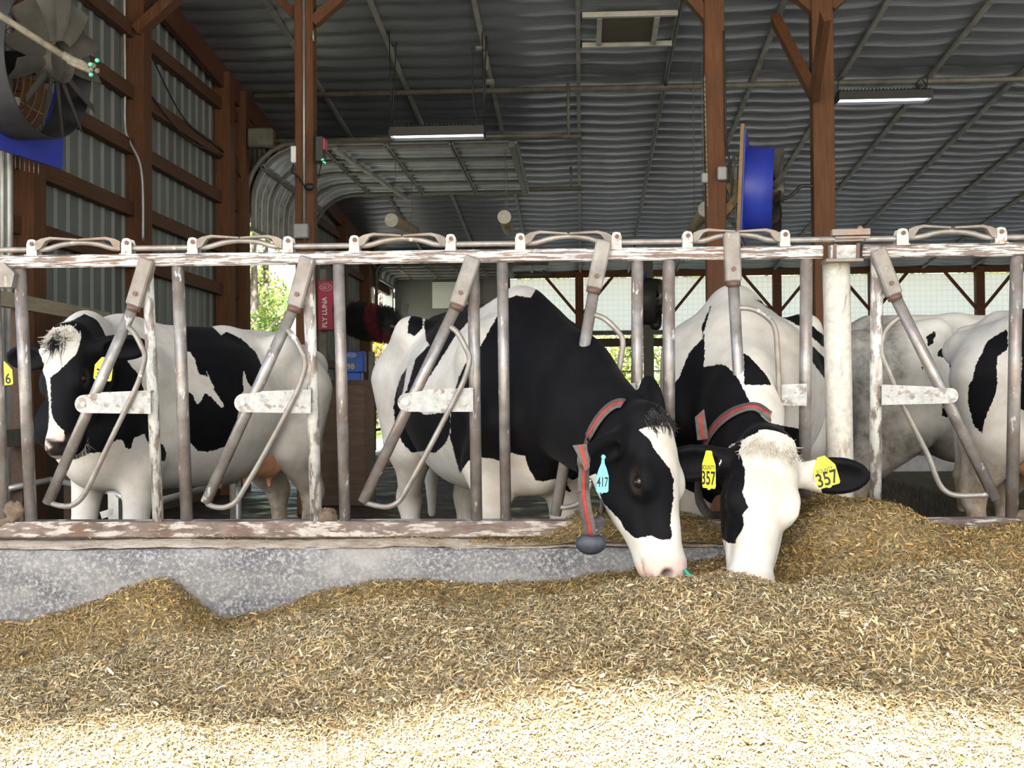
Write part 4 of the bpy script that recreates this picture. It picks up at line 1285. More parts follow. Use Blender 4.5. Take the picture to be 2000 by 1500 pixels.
    E((.34, 0, -.085), (.14, .062, .06), .04)
    E((.475, 0, -.075), (.060, .082, .064), .04)
    E((.50, 0, -.055), (.034, .070, .040), .02)
    for sy in (1, -1):
        E((.19, .045 * sy, -.155), (.135, .048, .085), .05)
        S.cone(H(.14, .05 * sy, -.215), H(.42, .025 * sy, -.13), .05 * hs, .034 * hs, .05)
        E((.20, .086 * sy, -.055), (.055, .028, .040), .04)
        E((.198, .102 * sy, -.036), (.044, .013, .012), .014)                       # brow
        E((.208, .100 * sy, -.084), (.036, .011, .010), .014)                       # lower lid
        E((.30, .060 * sy, -.115), (.09, .018, .02), .03)                           # cheek ridge
        E((.506, .050 * sy, -.030), (.017, .020, .018), .012, True)                 # nostril
        E((.204, .116 * sy, -.061), (.036, .020, .017), .008, True)                 # eye slit
    E((.46, 0, -.135), (.050, .052, .030), .025)
    E((.50, 0, -.112), (.06, .09, .006), .012, True)                                # mouth
    E((-.01, 0, -.055), (.05, .075, .05), .05)                                      # poll
    # ears
    ear_tips = []
    for sy, ed in zip((1, -1), ears):
        base = H(.055, .105 * sy, -.105)
        if ed[0] == 'to':
            d = L(P(*ed[1:])) - base; d /= np.linalg.norm(d)
        else: d = LV(Vector(ed).normalized())
        nrm = HR[2] * .75 + HR[0] * .5
        nrm = nrm - d * (nrm @ d); nrm /= np.linalg.norm(nrm); wd = np.cross(nrm, d)
        R = np.stack([d, wd, nrm], 1)
        S.cone(base, base + d * .07 * hs, .040 * hs, .038 * hs, .03)
        S.ell(base + d * .125 * hs, np.array((.115, .062, .026)) * hs, R, .03)
        S.ell(base + d * .135 * hs + nrm * .024 * hs, np.array((.088, .042, .026)) * hs, R, .012, True)
        ear_tips.append(base + d * .2 * hs)
    if extra: extra(S, q, H, s)
    co, quads = S.mesh(h)
    # ---- colouring of the hide
    Mw = np.array(root.matrix_world)
    cw = co @ Mw[:3, :3].T + Mw[:3, 3]
    uv = project(cw)
    hc = (co - p0) @ hR / hs
    is_head = (hc[:, 0] > -.03) & (hc[:, 0] < .6) & (np.abs(hc[:, 1]) < .36) & (hc[:, 2] > -.3) & (hc[:, 2] < .12)
    coat = np.full(len(co), -60.0)
    dirt = np.zeros(len(co)); grey = np.zeros(len(co)); pink = np.zeros(len(co)); dark = np.zeros(len(co))
    for op in ops:
        kind, poly = op[0], op[1]
        d = poly_sd(uv, poly)
        if len(op) > 2:
            d = np.where(op[2](cw, hc, is_head), d, -60)
        if kind == 'b': coat = np.maximum(coat, d)
        elif kind == 'w': coat = np.minimum(coat, -d)
        elif kind == 'grey': grey = np.maximum(grey, np.clip(d / 40 + .3, 0, 1))
        elif kind == 'dirt': dirt = np.maximum(dirt, np.clip(d / 15 + .5, 0, 1))
        elif kind == 'pink': pink = np.maximum(pink, np.clip(d / 6 + .5, 0, 1))
        elif kind == 'dark': dark = np.maximum(dark, np.clip(d / 4 + .5, 0, 1))
    coat = np.clip(coat / 12.0, -1, 1)
    inh = is_head & (np.abs(hc[:, 1]) < .13)
    mz = np.clip((hc[:, 0] - .445) / .03, 0, 1) * inh
    pink = np.maximum(pink, mz * .75)
    for sy in (1, -1):
        dn = np.linalg.norm((hc - np.array((.504, .050 * sy, -.034))) / np.array((.020, .022, .020)), axis=1)
        dark = np.maximum(dark, np.clip(1.6 - dn * 1.2, 0, 1) * inh)
        de = np.linalg.norm((hc - np.array((.202, .108 * sy, -.061))) / np.array((.036, .022, .020)), axis=1)
        dark = np.maximum(dark, np.clip((1.5 - de) * 2, 0, 1) * inh * .8)
    hoof = np.clip((.075 * s - co[:, 2]) / .015, 0, 1)
    dark = np.maximum(dark, hoof)
    low = np.clip((dirt_z - co[:, 2]) / .35, 0, .8) * (co[:, 0] < -.3 * s)
    dirt = np.maximum(dirt, low)
    low2 = np.clip((.28 - co[:, 2]) / .2, 0, .6)
    dirt = np.maximum(dirt, low2)
    body = np_mesh('body', cw, quads, M_COAT, root, True,
                   {'coat': coat, 'dirt': dirt, 'grey': grey, 'pink': pink, 'dark': dark})
    c = Cow(); c.root = root; c.S = S; c.body = body
    c.bvh = BVHTree.FromPolygons([Vector(v) for v in cw.tolist()], quads.tolist())
    mw = root.matrix_world
    c.Hw = lambda a, b2, cc: pl + (hx * a + hy * b2 + hz * cc) * hs
    c.hx, c.hy, c.hz, c.hs, c.s = hx, hy, hz, hs, s
    for sy in (1, -1):
        MB().ball(c.Hw(.204, .091 * sy, -.061), (.024 * hs,) * 3, 16, 10).build('eye', M_EYE, root)
    c.ear = [mw @ Vector(t) for t in ear_tips]
    return c

def hit(c, u, v, lift=.006, fallback=None):
    r = ray(u, v).normalized()
    loc, nrm, i, d = c.bvh.ray_cast(CAM_P, r)
    if loc is None: return P(u, v, fallback)
    return loc - r * lift + nrm * lift * .3

def tuft(c, name, material, roots, n, length, spread, droop, w=.0022, curl=0.0, seed=1):
    """hair: thin tapered locks; roots are (point, direction, radius of the patch)"""
    rg = random.Random(seed)
    b = MB()
    for pt, dr, rad in roots:
        for _ in range(n):
            o = Vector((rg.gauss(0, 1), rg.gauss(0, 1), rg.gauss(0, 1))) * rad * .55
            d = (Vector(dr) + Vector((rg.gauss(0, 1), rg.gauss(0, 1), rg.gauss(0, 1))) * spread).normalized()
            p = Vector(pt) + o
            loc, nn, _i, _d = c.bvh.find_nearest(p)
            if loc is not None: p = loc
            L = length * rg.uniform(.6, 1.2); k = 5
            pts = [p - d * .004]
            cv = Vector((rg.gauss(0, 1), rg.gauss(0, 1), rg.gauss(0, 1))) * curl
            for i in range(k):
                d = (d + Vector((0, 0, -droop)) + cv * (1 if i > 1 else .3)).normalized()
                pts.append(pts[-1] + d * L / k)
            b.tube(pts, [w * (1 - .8 * i / k) for i in range(k + 1)], 4, cap=False)
    return b.build(name, material, c.root)
# ------------------------------------------------------------------ cows
M_COAT = coat_material()
M_EYE, _nt, _b = mat('eye'); _b.inputs['Base Color'].default_value = (.012, .009, .008, 1); _b.inputs['Roughness'].default_value = .08
M_HAIR_B = plain('black_hair', (.014, .013, .014), .6)
M_HAIR_W = plain('pale_hair', (.70, .65, .575), .75, var=.12)
M_TAG_Y = plain('yellow_tag', (.80, .72, .045), .45, var=.06)
M_TAG_B = plain('blue_tag', (.19, .55, .70), .45, var=.06)
M_INK = plain('tag_ink', (.02, .02, .025), .7)
M_STRAP = plain('collar_webbing', (.105, .095, .09), .85, var=.3, sc=40)
M_STRIPE = plain('collar_stripe', (.27, .042, .036), .8, var=.25, sc=40)
M_TRANSP = plain('transponder', (.035, .04, .055), .55, var=.5, sc=25)
M_STEELB_ = plain('bright_steel', (.55, .55, .54), .3, .9)
M_UDDER = plain('udder_skin', (.60, .30, .17), .6, var=.3, sc=12)
M_GREEN = plain('green_plastic', (.02, .42, .27), .4)

def tag(c, u, v, d, w_px, h_px, material, number, word=None, tilt=0.0, yawd=0.0, num_h=.36, style='square', vis=1.0):
    """ear tag hanging from the ear at u, v (its hole); sizes in pixels of the picture"""
    top = d if isinstance(d, Vector) else P(u, v, d)
    dd = top.y
    k = dd / FPX
    w, h = w_px * k, h_px * k
    a = math.radians(yawd); t = math.radians(tilt)
    right = Vector((math.cos(a), math.sin(a), 0)); up = Vector((0, 0, 1))
    r2 = right * math.cos(t) + up * math.sin(t); u2 = up * math.cos(t) - right * math.sin(t)
    nrm = r2.cross(u2)
    if style == 'bottle':
        pr = [(-.10, 0), (.10, 0), (.14, -.22), (.34, -.38), (.5, -.55), (.5, -.93), (.36, -.97), (.05, -.97), (.02, -1), (-.05, -1), (-.08, -.97), (-.4, -.97), (-.5, -.93), (-.5, -.55), (-.34, -.38), (-.14, -.22)]
    else:
        pr = [(-.16, 0), (.16, 0), (.30, -.14), (.5, -.36), (.5, -.9), (.44, -.96), (.12, -.96), (.06, -1), (-.06, -1), (-.12, -.96), (-.44, -.96), (-.5, -.9), (-.5, -.36), (-.30, -.14)]
    Q = lambda x, y: top + r2 * (x * w) + u2 * (y * h)
    b = MB(); b.plate([Q(x, y) for x, y in pr], .0025, nrm)
    o = b.build('ear_tag', material, c.root)
    b = MB(); b.tube([Q(0, -.06) + nrm * .008, Q(0, -.06) - nrm * .010], .007, 12)
    bo = b.build('tag_button', material, c.root); bo.parent = o; bo.matrix_parent_inverse = Matrix()
    if number:
        text_obj('tag_number', number, Q(0, -.70) , r2, u2, h * num_h, M_INK, o, .55 if style == 'bottle' else .80, .0018, .018)
    if word:
        text_obj('tag_word', word, Q(0, -.43), r2, u2, h * .12, M_INK, o, .8, .0018, .01)
    return o

def strap_ring(c, pts, width, name='collar'):
    """belt through world points, its flat face turned to the neck's outside; red stripe down its middle"""
    pts = [Vector(p) for p in pts]
    cen = sum(pts, Vector()) / len(pts)
    def band(wd, lift, material, nm, par):
        b = MB(); vs = []; fs = []
        n = len(pts)
        for i, p in enumerate(pts):
            t = (pts[min(i + 1, n - 1)] - pts[max(i - 1, 0)]).normalized()
            loc, nn, _i, _d = c.bvh.find_nearest(p)
            o = (nn if nn is not None else p - cen)
            if (p - loc).length > .06: o = (p - cen)
            o = (o - t * o.dot(t)).normalized()
            s_ = t.cross(o).normalized()
            base = p + o * lift
            vs += [base - s_ * wd / 2, base + s_ * wd / 2, base + s_ * wd / 2 + o * .004, base - s_ * wd / 2 + o * .004]
        for i in range(n - 1):
            for k in range(4):
                k2 = (k + 1) % 4
                fs.append((i * 4 + k, (i + 1) * 4 + k, (i + 1) * 4 + k2, i * 4 + k2))
        fs += [(0, 1, 2, 3), tuple((n - 1) * 4 + k for k in (3, 2, 1, 0))]
        b.add(vs, fs, True)
        return b.build(nm, material, par)
    o = band(width, 0, M_STRAP, name, c.root)
    o2 = band(width * .36, .0025, M_STRIPE, 'stripe', o)
    return o

near_fence = lambda cw, hc, hd: cw[:, 1] < 4.62
HEAD = lambda cw, hc, hd: hd
FACE = lambda cw, hc, hd: hd & (np.abs(hc[:, 1]) < .15)
BODY = lambda cw, hc, hd: ~hd

# --- left cow, looking out between the bars
opsA = [
    ('b', [(-60, 560), (60, 640), (137, 628), (165, 613), (190, 625), (207, 655), (216, 690), (245, 700), (275, 738), (288, 790), (292, 870),
           (282, 848), (262, 855), (256, 878), (244, 874), (241, 860), (228, 858), (200, 883), (175, 885), (150, 897), (110, 897), (60, 905), (-60, 900)]),
    ('b', [(-80, 600), (300, 600), (300, 720), (200, 735), (-80, 760)], HEAD),
    ('w', [(40, 650), (75, 618), (100, 612), (135, 632), (160, 655), (150, 690), (128, 712), (108, 730), (98, 737), (100, 800), (103, 815), (112, 830), (126, 842),
           (128, 860), (125, 900), (66, 900), (66, 860), (80, 840), (95, 825), (96, 790), (92, 750), (78, 705), (60, 680), (50, 665)], FACE),
    ('dark', [(86, 856), (100, 858), (122, 862), (128, 850), (140, 846), (150, 890), (92, 892), (86, 882), (100, 874)], FACE),
    ('b', [(357, 622), (395, 629), (415, 638), (432, 655), (442, 648), (472, 662), (500, 688), (513, 718), (503, 742), (492, 757), (484, 748), (476, 722),
           (474, 745), (476, 765), (462, 780), (466, 800), (462, 830), (450, 868), (430, 876), (405, 883), (385, 880), (370, 862), (356, 800), (350, 700)]),
    ('w', [(355, 690), (370, 685), (380, 700), (388, 730), (405, 735), (403, 724), (415, 750), (420, 765), (440, 795), (432, 797), (412, 775), (400, 768), (392, 785), (385, 790), (375, 770), (355, 755)]),
    ('b', [(306, 862), (318, 868), (325, 885), (322, 900), (306, 900)]),
]
def extraA(S, q, H, s):
    S.ell(q(-.40, 0, .84), np.array((.22, .14, .12)) * s, k=.08)
cowA = make_cow('holstein_cow', 'black and white cow looking out at left between bars, white blaze on black face',
                (-1.959, 6.184, 0), (-.42, -.907), .97, P(112, 652, 4.98), P(98, 885, 4.84), (-.36, -.90, .22), .96,
                [(.86, .15, .02), (-.95, .1, -.02)], .010, opsA, bend=(-.05, 0, .04), extra=extraA, dirt_z=.7,
                legs={'f': (0.0, .06), 'h': (.05, -.10)})
def udder(c, q_c, r, teats):
    S = Solid(); s = c.s
    for sy in (1, -1):
        S.ell((q_c[0] + .06, sy * .075, q_c[2]), (r[0] * .62, r[1] * .6, r[2]), k=.05)
        S.ell((q_c[0] - .09, sy * .075, q_c[2] - .01), (r[0] * .62, r[1] * .6, r[2]), k=.05)
        for dx in (.09, -.10):
            S.cone((q_c[0] + dx, sy * .08, q_c[2] - r[2] * .8), (q_c[0] + dx, sy * .085, q_c[2] - r[2] - .055), .020, .011, .02)
    co, qd = S.mesh(.010)
    M = np.array(c.root.matrix_world)
    return np_mesh('udder', co @ M[:3, :3].T + M[:3, 3], qd, M_UDDER, c.root)
udder(cowA, (-.36, 0, .765), (.27, .19, .155), 1)
tag(cowA, 2, 706, 4.95, 40, 50, M_TAG_Y, '336', None, 4, 12, .42)
tag(cowA, 205, 698, 4.93, 42, 48, M_TAG_Y, '336', None, -8, -14, .42)
tuft(cowA, 'forelock', M_HAIR_B, [(cowA.Hw(.02, .01, .01), cowA.hx * 1.0 + cowA.hz * .35, .026)], 110, .085, .28, .10, .0022, .30, 3)
tuft(cowA, 'poll_hair', M_HAIR_W, [(cowA.Hw(.0, y, .0), cowA.hx * .8 + cowA.hz * .35, .035) for y in (-.07, -.035, .035, .07)], 70, .045, .35, .15, .0024, .3, 4)
tuft(cowA, 'whiskers', M_HAIR_W, [(cowA.Hw(.47, y, -.16), -cowA.hz * .3 + cowA.hx * .6, .03) for y in (-.04, 0, .04)], 22, .07, .35, .12, .0008, .1, 5)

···

WHAT THIS TASK INVOLVES:
Search the data for "pixels". Copy every line that has it.

RESULT BELOW:
Write part 4 of the bpy script that recreates this picture. It picks up at line 1285. More parts follow. Use Blender 4.5. Take the picture to be 2000 by 1500 pixels.
    """ear tag hanging from the ear at u, v (its hole); sizes in pixels of the picture"""